LONDON - Nomura, the Japanese bank backing the £105 million ($NZ329m) purchase of London's blighted Millennium Dome, is so convinced it can make a success of the site that it plans a network of copies across Europe.
The Nomura-backed Dome Europe consortium agreed to buy the site in a deal clinched 11 days ago. It plans to continue many of the exhibitions, while adding new attractions, including an indoor adventure playground, a ride based on the children's classic Where The Wild Things Are and a Yellow Submarine adventure based on the Beatles film.
Nomura is expecting about 4 million visitors next year, well down on this year's disappointing total, but it believes that by 2004 more than 6 million people a year will come.
The Japanese bank, whose hyperactive principal finance group is headed by Guy Hands, is so convinced that the project will work that it is making plans for more Domes in Europe.

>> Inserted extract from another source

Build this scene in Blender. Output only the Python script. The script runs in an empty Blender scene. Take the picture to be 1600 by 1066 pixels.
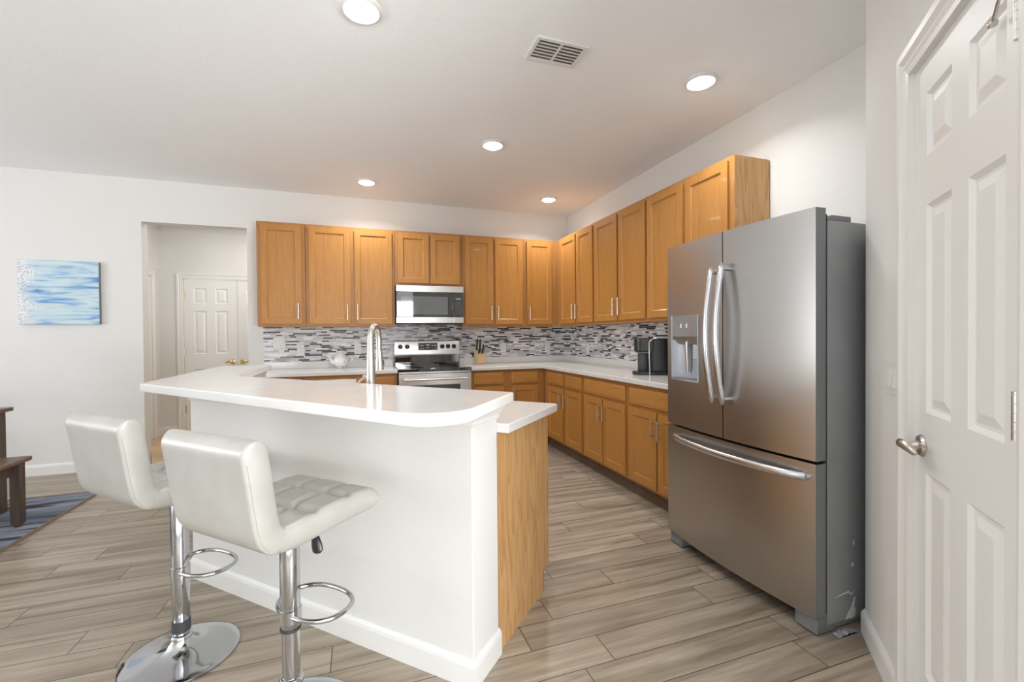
import bpy, bmesh, math, random
from mathutils import Vector, Matrix
random.seed(7)
S2 = math.sqrt(2.0)
PI = math.pi
sc = bpy.context.scene
COL = sc.collection

# ------------------------------------------------------------------ camera
cam = bpy.data.cameras.new('camera')
cam_ob = bpy.data.objects.new('camera', cam)
COL.objects.link(cam_ob)
CAM = Vector((-2.589, -5.229, 1.247))
_a, _b, _r = math.radians(19.05), math.radians(-0.683), math.radians(-0.47)
_F = Vector((math.sin(_a)*math.cos(_b), math.cos(_a)*math.cos(_b), math.sin(_b)))
_R = Vector((math.cos(_a), -math.sin(_a), 0)); _U = _R.cross(_F)
_R2 = _R*math.cos(_r) + _U*math.sin(_r); _U2 = _U*math.cos(_r) - _R*math.sin(_r)
m3 = Matrix((_R2, _U2, -_F)).transposed()
cam_ob.matrix_world = Matrix.Translation(CAM) @ m3.to_4x4()
cam.sensor_width = 36.0
cam.lens = 688.0/1600.0*36.0
cam.clip_start = 0.05
sc.camera = cam_ob

# ------------------------------------------------------------------ world, daylight, exposure
sc.view_settings.view_transform = 'Standard'
sc.view_settings.look = 'None'
sc.view_settings.gamma = 1.0
sc.view_settings.exposure = 0.05
sc.view_settings.use_curve_mapping = False
sc.cycles.max_bounces = 10
sc.cycles.diffuse_bounces = 7
sc.cycles.glossy_bounces = 5
sc.cycles.sample_clamp_indirect = 6.0
sc.cycles.caustics_reflective = False
sc.cycles.caustics_refractive = False
sc.cycles.use_denoising = True
world = bpy.data.worlds.new('daylight'); sc.world = world; world.use_nodes = True
world.node_tree.nodes['Background'].inputs[0].default_value = (0.86, 0.93, 1.0, 1)
world.node_tree.nodes['Background'].inputs[1].default_value = 2.2

def area_light(name, loc, direction, sx, sy, power, col=(1, 1, 1), shape='RECTANGLE', parent=None):
    l = bpy.data.lights.new(name, 'AREA'); l.shape = shape; l.size = sx; l.size_y = sy
    l.energy = power; l.color = col
    o = bpy.data.objects.new(name, l); COL.objects.link(o); o.location = loc
    o.rotation_euler = Vector(direction).to_track_quat('-Z', 'Y').to_euler()
    if parent: o.parent = parent
    return o
DAY = (0.95, 0.968, 0.985)
# daylight through the glass doors behind the camera and the windows of the dining side
def daylight(name, x, y, w, zc, h, d, sky, uplight):
    # sky light falls in level, an added upward lamp inside each window brightens the ceiling
    area_light(name+'_sky', (x, y, zc), (d[0], d[1], -.05), w, h, sky, DAY)
    area_light(name+'_uplight', (x+d[0]*.12, y+d[1]*.12, zc-h*.28), (d[0], d[1], 2.0), w, h*.45, uplight, DAY)
daylight('patio_doors', -3.70, -8.27, 2.9, 1.25, 2.2, (0, 1), 3, 60)
daylight('rear_window', -.62, -8.27, 2.0, 1.35, 1.8, (-.15, 1), 100, 190)
daylight('dining_window', -8.35, -4.35, 1.8, 1.5, 1.6, (1, -.25), 14, 38)
daylight('dining_side_window', -8.35, -2.3, 1.5, 1.5, 1.6, (1, -.35), 42, 16)
area_light('hall_fill', (-3.55, 0.9, 2.72), (0, 0, -1), 0.6, 0.6, 15, (1, .96, .91))  # unseen warm lamp under the hall ceiling, brightens the hall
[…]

Mr Hands believes similar large exhibitions will succeed in major cities on the Continent, such as Frankfurt, Madrid or Milan. He also thinks there may be room for one or two more Domes in Britain, with Manchester or Glasgow the most likely locations.
Nomura secured the Dome in a straight battle with Legacy, a group run by millionaire Labour supporter Robert Bourne, who wanted to build a technology park. Mr Bourne claims that he offered up to £50 million more than Nomura, but his was a revenue-sharing deal with no guarantees, while Nomura's was a cash offer.
Half of the £105 million Nomura paid is to go to the Millennium Commission, which funded the Dome. It has now agreed to lend £43 million of this to the New Millennium Experience Company, which runs the Dome, to cover its financial shortfalls.
The Government was so worried that the company might have to close the Dome early that it checked that Nomura would have no objection to an early closure. Nomura said it would not object, but it is understood that a sigh of relief has been emitted at Dome Europe, where it was felt that an early closure might harm attendance figures after Nomura takes charge.
The Dome deal is one of three high-profile transactions that Nomura has been involved in recently. Last week, it lost to Mapeley, the George Soros-backed consortium, in the £2 billion battle to take over the Inland Revenue's offices.
This week, it must decide whether to top the £526 million bid for Hyder, the Welsh multi-utility, tabled by Western Power Distributors, the US joint venture.